[Data items]
------------------------------------

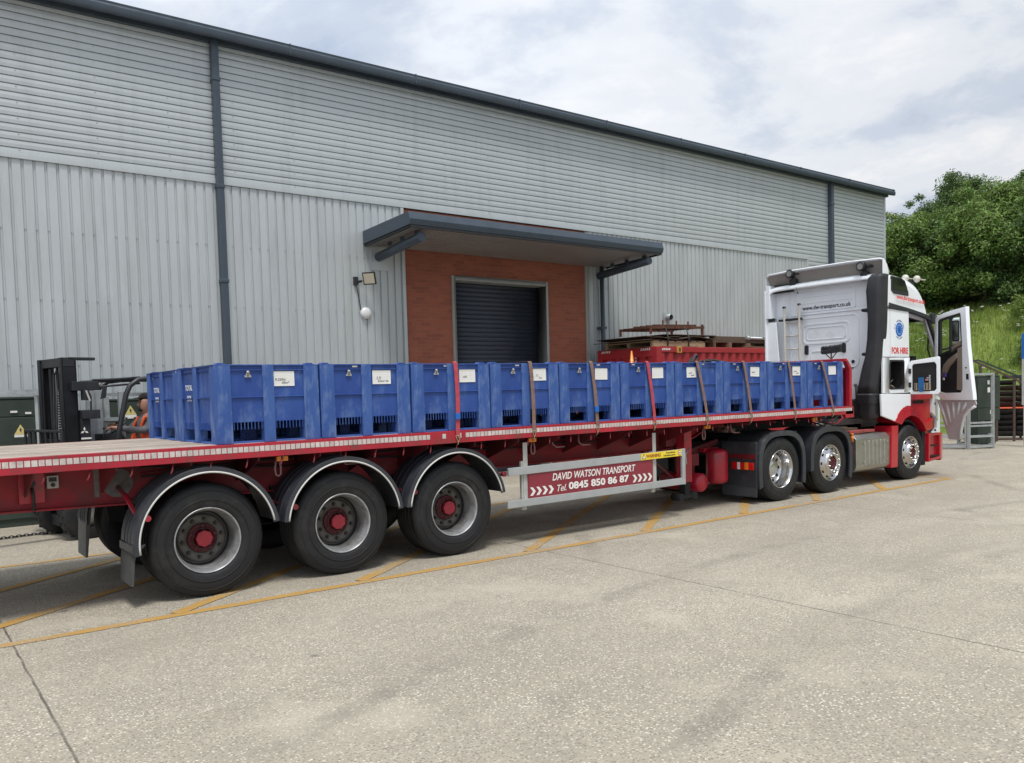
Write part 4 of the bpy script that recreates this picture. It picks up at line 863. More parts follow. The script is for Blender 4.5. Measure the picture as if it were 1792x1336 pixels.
for x in(TA,TB,TF): mb.cyl((x,7.95,.498),(x,9.85,.498),.07,14)
mb.lathe([(.0,8.6),(.2,8.62),(.26,8.9),(.2,9.18),(0,9.2)],(TA,0,.5),18)
mb.build('chassis',BLKD,tu)
mb=MB(); mb.prism([(10.75,1.05),(10.95,1.085),(11.6,1.085),(11.75,1.06),(11.7,1.03),(10.8,1.03)],'y',8.4,9.4); mb.box(10.9,11.6,8.5,9.3,.93,1.05); mb.build('fifth_wheel',BLKD,tu)
def guard2(x,a0,a1,name='mudguard'):
    # squared arch over a tyre: superellipse section
    def P(r,a): 
        c,s=math.cos(R(a)),math.sin(R(a)); k=(abs(c)**3.0+abs(s)**3.0)**(-1/3.0); return (x+r*c*k,.50+r*s*k*.985)
    A=[P(.600,a0+(a1-a0)*i/30) for i in range(31)]; B=[P(.585,a1+(a0-a1)*i/30) for i in range(31)]; C=[P(.520,a1+(a0-a1)*i/30) for i in range(31)]
    mb=MB(); mb.prism(A+B,'y',7.68,8.33); mb.prism(A+C,'y',7.655,7.69); return mb
mb=guard2(TA,-25,205); 
mb.box(10.395,10.43,7.70,8.34,.27,.95)
g=mb.build('mudguard',BLKM,tu,.006)
mb=MB(); r_=random.Random(8)
for i in range(90): y=7.70+.64*i/90; mb.box(10.40,10.41,y,y+.0045,.125-r_.uniform(0,.02),.275)
put(mb.build('spray_bristles',mat('bristle_grey',(.055,.06,.07),.8)),g)
mb=MB(); mb.box(10.385,10.397,7.71,8.33,.69,.76); put(mb.build('dark_red_bar',mat('bar_dark_red',(.14,.01,.015),.4)),g)
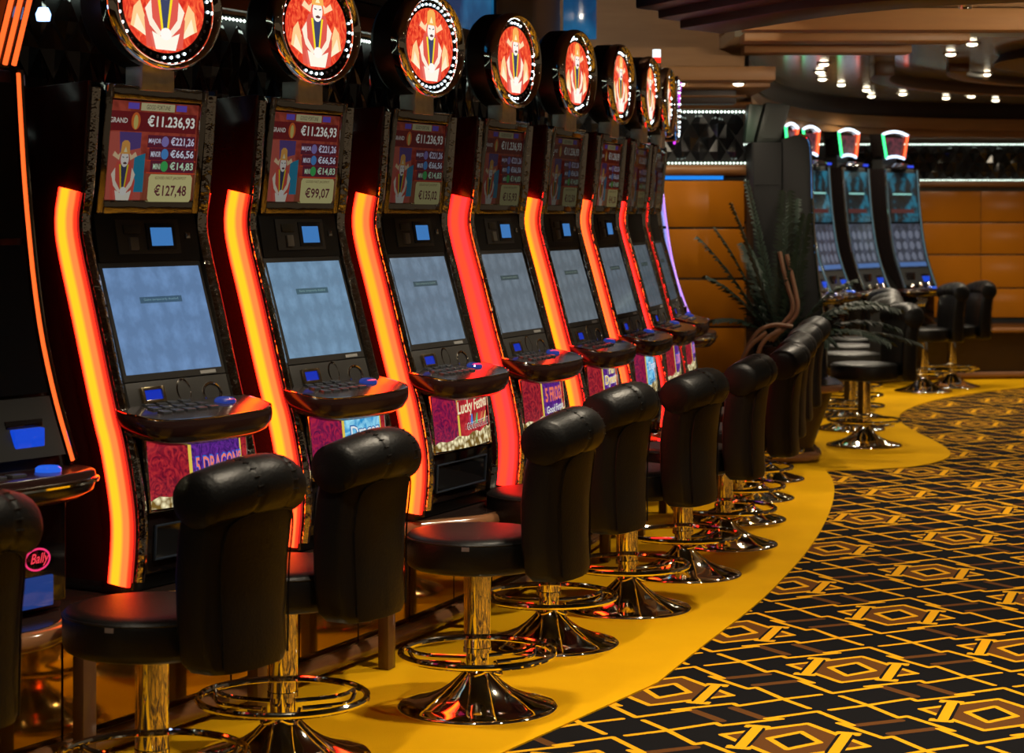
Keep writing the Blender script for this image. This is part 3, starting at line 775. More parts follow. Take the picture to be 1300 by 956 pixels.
def print_top(t, par, n, br):
    P = Print(MAP_GLASS)
    c = lambda r, g, b: em((r * br, g * br, b * br), 1.0, .5)
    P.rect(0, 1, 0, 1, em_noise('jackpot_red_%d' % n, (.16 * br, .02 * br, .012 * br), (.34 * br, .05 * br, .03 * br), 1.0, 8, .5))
    P.rect(.20, .32, .925, .985, c(.10, .06, .40)); P.rect(.74, .86, .925, .985, c(.10, .06, .40))
    P.rect(.34, .72, .915, .99, c(.42, .38, .20)); P.text('GOOD FORTUNE', .40, .67, .93, .975, c(.05, .03, .03), .006, .15)
    P.rect(.02, .98, .71, .90, c(.13, .008, .012)); P.text('GRAND', .005, .20, .785, .835, c(.62, .58, .52))
    P.ell(.29, .81, .05, .085, c(.50, .10, .02)); P.ell(.29, .80, .025, .07, c(.45, .36, .10))
    P.text('€11.236,93', .42, .96, .745, .875, c(.80, .80, .72), .02)
    rows = [(.575, .67, 'MAJOR', '€221,26', (.20, .16, .42), (.66, .66, .85)), (.455, .545, 'MINOR', '€66,56', (.06, .22, .52), (.66, .72, .85)), (.335, .425, 'MINI', '€14,83', (.04, .34, .08), (.50, .72, .50))]
    # figure panel
    P.poly([(.02, .02), (.40, .02), (.40, .34), (.34, .70), (.02, .70)], c(.36, .07, .05))
    P.poly([(.12, .70), (.36, .70), (.36, .55), (.14, .50)], c(.07, .04, .16)); P.poly([(.30, .12), (.42, .12), (.42, .50), (.30, .46)], c(.01, .16, .26))
    figure(P, .19, .32, .30, br * .55, .72)
    for k, (v0, v1, a, b, ic, tc) in enumerate(rows):
        P.rect(.42 + .02 * k, .96, v0 - .018, v1 + .012, c(.10, .012, .03)); P.rect(.42, .98, v0 - .028, v0 - .016, c(.50, .05, .02))
        P.text(a, .43 + .03 * k, .57, v0 + .015, v1 - .02, c(*tc), .01); P.ell(.615, (v0 + v1) / 2, .042, .052, c(*ic))
        P.text(b, .68, .95, v0, v1, c(*tc), .018)
    P.poly([(.45, .06), (.47, .03), (.93, .03), (.95, .06), (.95, .27), (.93, .30), (.47, .30), (.45, .27)], c(.50, .46, .20))
    P.text('GOOD FAST JACKPOT', .52, .88, .245, .28, c(.10, .05, .03), .004, .15)
    P.text(JACK[n], .52, .89, .07, .20, c(.10, .02, .03), .02)
    P.build('screen_print', par, OFF)
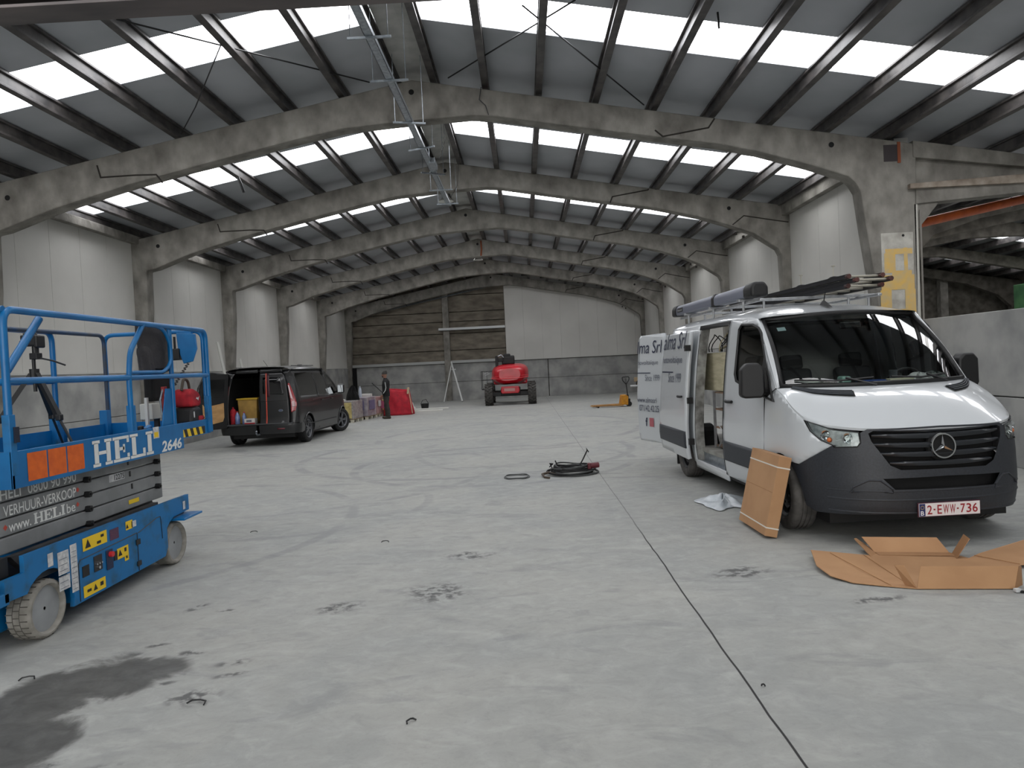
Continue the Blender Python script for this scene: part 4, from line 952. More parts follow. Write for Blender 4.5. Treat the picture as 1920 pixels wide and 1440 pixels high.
crumple('work_glove', vw(-.22, .70, 1.355), .10, .12, .06, mat('pale_glove', (150, 158, 152), (60, 66, 66), 20, .8), 'pale and dark work gloves at the driver end of the dashboard', 'gloves', 8)
# ================================================================ SCISSOR LIFT
M_blue = mat('lift_blue_paint', (0, 106, 166), (0, 92, 148), 5, .38, detail=6, bump=.03)
M_blued = mat('scuffed_blue_paint', (0, 102, 160), (30, 80, 108), 7, .5, detail=8, lo=.3, hi=.5)
M_lgrey = mat('lift_arm_grey', (130, 132, 133), (116, 118, 119), 6, .5)
M_wtyre = mat('dusty_non_marking_tyre', (150, 147, 140), (118, 115, 108), 9, .9, bump=.3)
M_whub = mat('grey_wheel_disc', (150, 153, 155), (134, 137, 139), 5, .5)
M_orange = mat('orange_decal', (216, 98, 20), (196, 84, 16), 16, .5)
M_wlet = mat('white_vinyl_lettering', (222, 223, 220), (206, 208, 206), 5, .5)
M_yel = mat('yellow_warning_decal', (226, 190, 30), rough=.5)
M_wdec = mat('white_decal', (205, 206, 205), (170, 172, 176), 30, .5)
LX0, LX1 = -4.40, -3.27
lift = thing('scissor_lift', 'blue scissor lift with grey stacked arms, white lettering and orange squares', 'scissor lift', ((LX0 + LX1) / 2, 5.53, 0))
lo_ = Vector(((LX0 + LX1) / 2, 5.53, 0))
def LB(): return MB()
def lb(mb, name, m, **k):
    mb.v = [tuple(Vector(p) - lo_) for p in mb.v]; return mb.build(name, m, lift, **k)
S_ = lambda y, z, d=.0: Vector((LX1 + d, y, z))
sf_ = lambda d: (lambda u, v: tuple(Vector((LX1 + d, u, v)) - lo_))
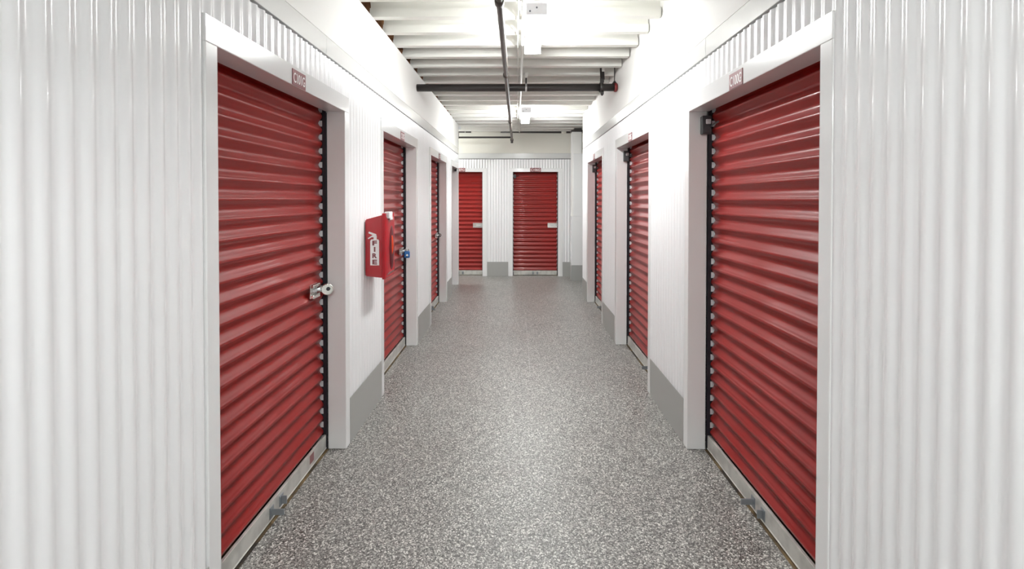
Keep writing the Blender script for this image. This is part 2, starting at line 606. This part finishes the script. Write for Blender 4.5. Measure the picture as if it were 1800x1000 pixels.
def roller_door(side, a, b, label, latch=True, sticker=False, bracket_at=0.5, brackets=True):
    loc, rz, W = local(side, a, b)
    # the thing's origin: on the slab, middle of the curtain
    t = thing('roller_door', label, 'door', (0, 0, 0), 0, 'red roller doors of the storage units')
    t.matrix_world = Matrix.Translation(loc) @ Matrix.Rotation(rz, 4, 'Z') @ Matrix.Translation((W / 2, CP, 0))
    h = W / 2
    prof = slat_profile(0.088, ZH + 0.16)
    mb = MB()
    x0, x1 = -h + 0.014, h - 0.014
    rows = [[(x0, d, z), (x1, d, z)] for z, d in prof]
    mb.grid(rows)
    rows = [[(x0, d + 0.004, z), (x1, d + 0.004, z)] for z, d in prof]
    mb.grid(rows)
    mb.build('curtain', 'red', t)
    # bottom bar: upright plate with a turned-out lip
    mb = MB()
    mb.box((-h + 0.013, -0.016, 0.012), (h - 0.013, -0.001, 0.100), 0.0015, 1)
    mb.box((-h + 0.013, -0.020, 0.012), (h - 0.013, -0.014, 0.018), 0.002, 1)
    mb.box((-h + 0.012, -0.004, 0.004), (h - 0.012, 0.010, 0.013), 0.001, 1)
    bar = mb.build('bottom_bar', 'alu', t)
    if brackets:
        for bx in (-0.045, 0.045):
            mb = MB()
            xx = (bracket_at - 0.5) * W + bx
            if bx > 0:
                mb.box((xx - 0.003, -0.046, 0.030), (xx + 0.003, -0.014, 0.072), 0.001, 1)
            else:
                mb.box((xx - 0.003, -0.080, 0.036), (xx + 0.003, -0.014, 0.066), 0.001, 1)
            mb.box((xx - 0.018, -0.019, 0.022), (xx + 0.018, -0.0155, 0.078), 0.001, 1)
            mb.build('pull_bracket', 'steel', bar)
    if sticker:
        mb = MB()
        mb.box((h - 0.235, -0.0172, 0.040), (h - 0.185, -0.0155, 0.090))
        s = mb.build('sticker', 'sticker', bar)
        s['label'] = 'small faded red sticker'
    # guide rails with black strips painted in for the dark gap beside the jamb
    for sg in (-1, 1):
        mb = MB()
        e = sg * h
        mb.box((e - sg * 0.0005, 0.002, 0.002), (e - sg * 0.006, 0.034, ZH + 0.1))
        mb.box((e - sg * 0.0005, 0.028, 0.002), (e - sg * 0.034, 0.034, ZH + 0.1))
        rail = mb.build('guide_rail', 'rail', t)
        mb = MB()
        mb.box((e - sg * 0.0005, -0.019, 0.002), (e - sg * 0.010, 0.0015, ZH + 0.1))
        w = mb.build('dark_gap_strip', 'black', rail)
        w['label'] = 'black strip painted for the dark gap at the jamb'
    if latch:
        zl = 1.045
        xl = h - (0.150 if side != 'E' else 0.108)
        hw, hh = (0.044, 0.042) if side != 'E' else (0.1, 0.05)
        mb = MB()
        # two rails of the slide housing on a back plate
        mb.box((xl - hw, -0.005, zl - hh), (xl + hw, -0.001, zl + hh), 0.001, 1)
        mb.box((xl - hw, -0.026, zl + hh * 0.55), (xl + hw, -0.004, zl + hh), 0.004, 2)
        mb.box((xl - hw, -0.026, zl - hh), (xl + hw, -0.004, zl - hh * 0.45), 0.004, 2)
        lt_ = mb.build('slide_latch', 'chrome', t)
        lt_['label'] = 'polished steel slide latch'
        mb = MB()
        mb.tube([(xl - hw * 0.3, -0.014, zl), (h - 0.002, -0.014, zl)], 0.009, 12)
        mb.tube([(xl + hw * 0.1, -0.014, zl), (xl + hw * 0.1, -0.046, zl + 0.004)], 0.006, 10)
        mb.build('bolt', 'galv', lt_)
    return t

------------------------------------

*What you have to do*: Proceeding from the line containing "by 956 pixels." through the line containing "c = lambda r, g, b: em((r", transcribe the lines above exactly, both end lines included.

*Complete answer*:
Keep writing the Blender script for this image. This is part 3, starting at line 775. More parts follow. Take the picture to be 1300 by 956 pixels.
def print_top(t, par, n, br):
    P = Print(MAP_GLASS)
    c = lambda r, g, b: em((r * br, g * br, b * br), 1.0, .5)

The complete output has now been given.